Se a ideia não era essa, então o Governo da RAEM devia pagar aos trabalhadores que viram os seus salários descontados pelos patrões, em razão do confinamento, o valor da diferença, para assim proteger, como se fosse uma seguradora, os lucros dos empresários amigos, e evitando-lhe os "prejuízos" decorrentes da sua actividade empresarial.
As queixas que ouço contra a DSAL são mais que muitas, mas parece que a única coisa que a preocupa são as manifestações de trabalhadores à sua porta. Ainda ontem houve mais uma com trabalhadores da limpeza cujos títulos de permanência foram cancelados pelo prevaricador, embora esteja a dever vários meses de salários e de horas extraordinárias àqueles desgraçados. Para todos os que na RAEM são abusados e explorados até ao tutano, a intervenção da DSAL tem-se revelado um verdadeiro fiasco.
O Gabinete de Ligação da RPC em Macau devia acompanhar com mais atenção a actividade exercida pela DSAL. Esta não pode continuar a ser uma muleta do Governo de apoio aos poderosos patrões locais e contra os trabalhadores indefesos – muitos são "blue card" que vêm do interior da China para serem explorados em Macau.

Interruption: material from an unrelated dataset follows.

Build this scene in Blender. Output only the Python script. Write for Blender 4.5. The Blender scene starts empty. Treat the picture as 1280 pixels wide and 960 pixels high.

E também acompanhar a de outras entidades que são um cancro para os direitos dos trabalhadores, em especial dos mais desfavorecidos, como é o caso das agências de emprego e do seu mais do que escandaloso negócio das quotas. Uma especificidade vergonhosa de Macau que tarda em desaparecer porque dá a alguns milhões a ganhar. A estas coisas que interessam a todos e dizem respeito à vida das pessoas normais, e não a outras que não lhe dizem respeito, é que o Gabinete de Ligação devia estar atento. E mexer os cordelinhos.